In our modern world, the culture tells me that my identity is self-made and discovered privately, all by myself. This is not a Christian option. However, given the way that we practice Christianity individualistically, the members that make up the body have no recourse against it.
Let me throw some Christian language on this to show how we have succumbed to this assumption. Today, it is assumed that I am a disciple to the degree that I privately pray and read my Bible as I pursue a personal (read: individualistic) relationship with Jesus. I know God primarily in my private pursuit of him. Therefore, I am the chief arbiter of what it means to be a Christian based on my private prayer and Scripture reading.
When you have an entire Christian culture engaging God in this way and constructing the core of their Christian identities in their private lives, it shouldn't come as a surprise that the answer to the question What is your name? or What is the church? or What is a Christian? will yield a legion of answers. Why? Because all of us are separately being formed by some group of people telling us who we are.
If communities outside the people of God give me cues to the deepest truths about my identity, then I will come to Scripture and to God already formed as a person whose basic identity belongs to some other group. I will then come to the Bible formed as a good member of x political affiliation who watches y news network, or as a good citizen of z country, etc. But Jesus's kingdom will not be set alongside these kingdoms. "My kingdom is not of this world," (John 18:36).

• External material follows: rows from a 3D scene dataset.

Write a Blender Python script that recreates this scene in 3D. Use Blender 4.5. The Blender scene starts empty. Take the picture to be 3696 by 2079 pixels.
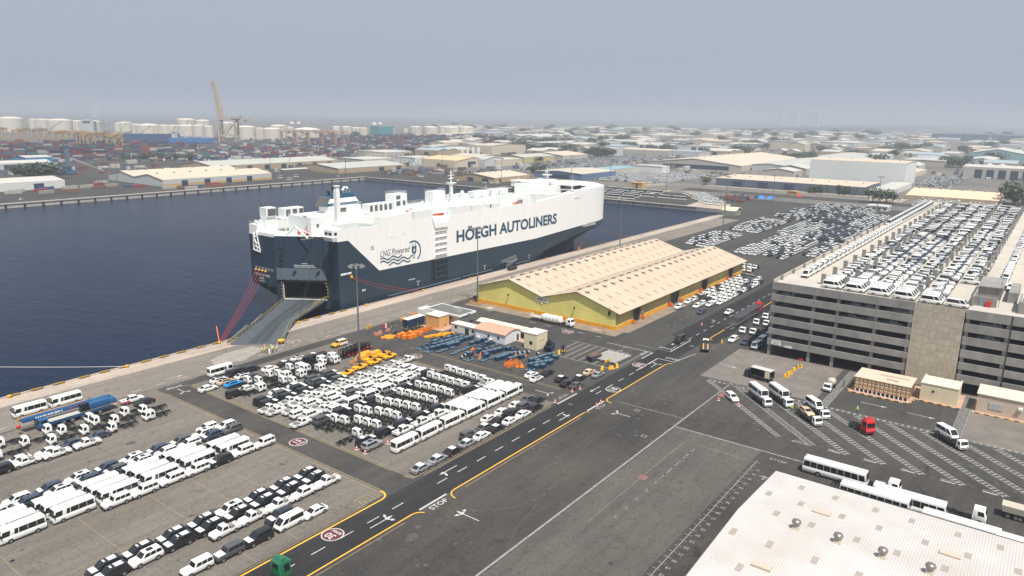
import bpy, bmesh, math, random
import numpy as np
from mathutils import Vector, Matrix
R = random.Random(7)
sc = bpy.context.scene
col = sc.collection
rad = math.radians

# ------------------------------------------------------------------ camera
CAM_H = 69.0
F_PX, PITCH, ROLL, YAW = 2630.46, 0.2332435, 0.01447655, 0.92820783
fwd = Vector((math.sin(YAW) * math.cos(PITCH), math.cos(YAW) * math.cos(PITCH), -math.sin(PITCH)))
rgt = Vector((math.cos(YAW), -math.sin(YAW), 0))
upv = rgt.cross(fwd)
r2 = rgt * math.cos(ROLL) + upv * math.sin(ROLL)
u2 = -rgt * math.sin(ROLL) + upv * math.cos(ROLL)
cd = bpy.data.cameras.new('camera')
cd.sensor_width = 36
cd.lens = F_PX / 3696 * 36
cd.clip_start = 0.5
cd.clip_end = 60000
cam = bpy.data.objects.new('camera', cd)
M = Matrix((r2, u2, -fwd)).transposed().to_4x4()
M.translation = Vector((0, 0, CAM_H))
cam.matrix_world = M
col.objects.link(cam)
sc.camera = cam

# ------------------------------------------------------------------ sky, sun, exposure
SUN = Vector((-0.56, -0.95, 2.30)).normalized()
w = bpy.data.worlds.new('World')
sc.world = w
w.use_nodes = True
nt = w.node_tree
nt.nodes.clear()
o_ = nt.nodes.new('ShaderNodeOutputWorld')
bg = nt.nodes.new('ShaderNodeBackground')
sky = nt.nodes.new('ShaderNodeTexSky')
sky.sky_type = 'NISHITA'
sky.sun_disc = False
sky.sun_elevation = math.asin(SUN.z)
sky.sun_rotation = math.atan2(SUN.x, SUN.y)
sky.altitude = 60
sky.air_density = 1.0
sky.dust_density = 4.5
sky.ozone_density = 1.5
hs = nt.nodes.new('ShaderNodeHueSaturation')
hs.inputs['Saturation'].default_value = 0.5
bg.inputs['Strength'].default_value = 0.10
mx = nt.nodes.new('ShaderNodeMix')
mx.data_type = 'RGBA'
mx.inputs[0].default_value = 0.9          # thick even haze veil over the clear-sky model
mx.inputs[7].default_value = (3.62, 4.15, 4.90, 1)
nt.links.new(sky.outputs[0], hs.inputs['Color'])
nt.links.new(hs.outputs[0], mx.inputs[6])
nt.links.new(mx.outputs[2], bg.inputs['Color'])
nt.links.new(bg.outputs[0], o_.inputs['Surface'])
ld = bpy.data.lights.new('sun', 'SUN')
ld.energy = 5.0
ld.angle = rad(0.6)
ld.color = (1.0, 0.95, 0.87)
lo = bpy.data.objects.new('sun', ld)
lo.rotation_euler = (-SUN).to_track_quat('-Z', 'Y').to_euler()
col.objects.link(lo)
sc.view_settings.view_transform = 'Standard'
sc.view_settings.look = 'None'
sc.view_settings.gamma = 1
sc.view_settings.use_curve_mapping = False
sc.view_settings.exposure = 0.26
sc.cycles.volume_bounces = 1
sc.cycles.max_bounces = 6

# ------------------------------------------------------------------ materials
MATS = {}
def mat(name, c, rough=0.6, metal=0.0, var=0.0, scale=1.0, coat=0.0, bump=0.0, c2=None, spec=0.5, emis=None, detail=4, stretch=None):
    if name in MATS: return MATS[name]
    m = bpy.data.materials.new(name)
    m.use_nodes = True
    n = m.node_tree
    b = n.nodes['Principled BSDF']
    b.inputs['Base Color'].default_value = (*c, 1)
    b.inputs['Roughness'].default_value = rough
    b.inputs['Metallic'].default_value = metal
    b.inputs['Coat Weight'].default_value = coat
    b.inputs['Specular IOR Level'].default_value = spec
    if var or c2 or bump:
        tc = n.nodes.new('ShaderNodeNewGeometry')
        src = tc.outputs['Position']
        if stretch:
            mp = n.nodes.new('ShaderNodeMapping')
            mp.inputs['Scale'].default_value = stretch
            n.links.new(src, mp.inputs['Vector'])
            src = mp.outputs[0]
        no = n.nodes.new('ShaderNodeTexNoise')
        no.inputs['Scale'].default_value = scale
        no.inputs['Detail'].default_value = detail
        no.inputs['Roughness'].default_value = 0.65
        n.links.new(src, no.inputs['Vector'])
        rp = n.nodes.new('ShaderNodeValToRGB')
        rp.color_ramp.elements[0].position = 0.3
        rp.color_ramp.elements[1].position = 0.7
        k = c2 or tuple(max(0, x * (1 - var)) for x in c)
        rp.color_ramp.elements[0].color = (*k, 1)
        rp.color_ramp.elements[1].color = (*(c if c2 else tuple(min(1, x * (1 + var)) for x in c)), 1)
        n.links.new(no.outputs['Fac'], rp.inputs['Fac'])
        n.links.new(rp.outputs['Color'], b.inputs['Base Color'])
        if bump:
            bp = n.nodes.new('ShaderNodeBump')
            bp.inputs['Strength'].default_value = bump
            n.links.new(no.outputs['Fac'], bp.inputs['Height'])
            n.links.new(bp.outputs[0], b.inputs['Normal'])
    MATS[name] = m
    return m

def corrugated(name, c, pitch, axis, c2=None, rough=0.55, depth=0.5, stain=0.12):
    """ribbed sheet metal: fine relief across one axis plus weather staining"""
    if name in MATS: return MATS[name]
    m = mat(name, c, rough, 0.0, var=stain, scale=0.12, c2=c2)
    n = m.node_tree
    b = n.nodes['Principled BSDF']
    g = n.nodes.new('ShaderNodeNewGeometry')
    s = n.nodes.new('ShaderNodeSeparateXYZ')
    n.links.new(g.outputs['Position'], s.inputs[0])
    mu = n.nodes.new('ShaderNodeMath'); mu.operation = 'MULTIPLY'; mu.inputs[1].default_value = 2 * math.pi / pitch
    n.links.new(s.outputs[axis], mu.inputs[0])
    si = n.nodes.new('ShaderNodeMath'); si.operation = 'SINE'
    n.links.new(mu.outputs[0], si.inputs[0])
    bp = n.nodes.new('ShaderNodeBump'); bp.inputs['Strength'].default_value = depth; bp.inputs['Distance'].default_value = 0.08
    n.links.new(si.outputs[0], bp.inputs['Height'])
    n.links.new(bp.outputs[0], b.inputs['Normal'])
    return m

WHITE = mat('white_paint', (0.82, 0.82, 0.80), 0.3, coat=0.5)
SHIPW = mat('ship_white', (0.90, 0.895, 0.885), 0.45, c2=(0.84, 0.825, 0.80), scale=0.5, stretch=(1, 1, 0.09), detail=7)
SHIPD = mat('ship_slate', (0.017, 0.040, 0.064), 0.42, var=0.16, scale=0.4, stretch=(1, 1, 0.12), detail=7)
SHIPW2 = mat('ship_white_equipment', (0.78, 0.79, 0.78), 0.5)
DECK = mat('deck_green_grey', (0.50, 0.56, 0.53), 0.6, var=0.12, scale=0.2)
YEL = mat('yellow_paint', (0.75, 0.42, 0.02), 0.5)
GLASS = mat('dark_glass', (0.012, 0.014, 0.017), 0.08, spec=0.8)
TYRE = mat('tyre_rubber', (0.018, 0.018, 0.018), 0.9)
RIM = mat('rim_metal', (0.35, 0.35, 0.36), 0.35, metal=0.7)
BLACK = mat('black_frame', (0.012, 0.012, 0.013), 0.55)
DARKG = mat('dark_trim', (0.03, 0.03, 0.032), 0.6)
RED = mat('red_paint', (0.55, 0.02, 0.02), 0.45)
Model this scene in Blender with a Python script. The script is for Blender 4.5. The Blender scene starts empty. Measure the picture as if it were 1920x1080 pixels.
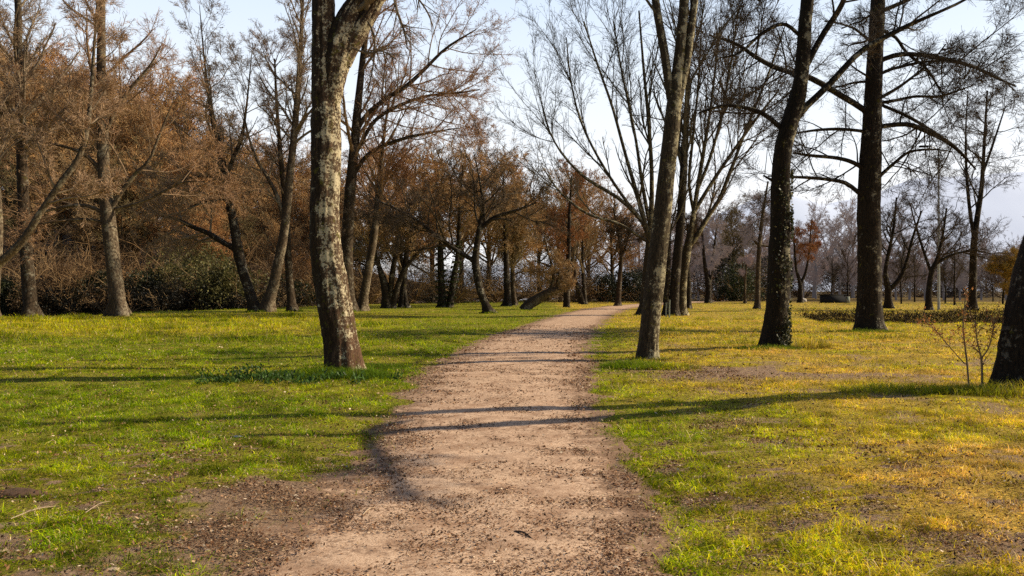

But the Bible tells me who I am! One of the unique features of the Christian faith is that the central figure around whom it is built, Jesus of Nazareth, didn't write any of our texts with his own hand. While we rightly claim to gather around the teachings of Jesus himself, this requires that we trust what John, Luke, Paul, James and others tell us about Jesus. Therefore, even when reading Scripture "by myself," I don't bypass my need for others to bring me to his feet. Without human witnesses, then, I would not be a Christian. Indeed, part of being a Christian calls me to have the discernment and faith to recognize that Matthew telling me about Jesus is coequal with Jesus himself speaking to me. That's why the Bible, although written by the hands of human authors, can be called the word of God.
Christianity is a received faith. Therefore, what it means to be a Christian has already been determined. Our faith has been here long before us, our families, cultures and nations. We don't get to decide what it is, nor what constitutes its practices. Therefore, when considering what are the challenges of being a Christian today, we recognize that our appetites need to be communally formed to think, love, act and read as Christians.
Christian formation happens in communal practices, teachings and worship where we are shaped to read Scripture as members of one body, rather than as modern individual citizens of this or that country, individual members of this or that political party or individual adherers to this or that cultural ideology. Countries, polities and ideologies will always vie for the allegiance of individuals attempting to put lenses on our imaginations by which to engage God, Scripture and truth. But these problems aren't new.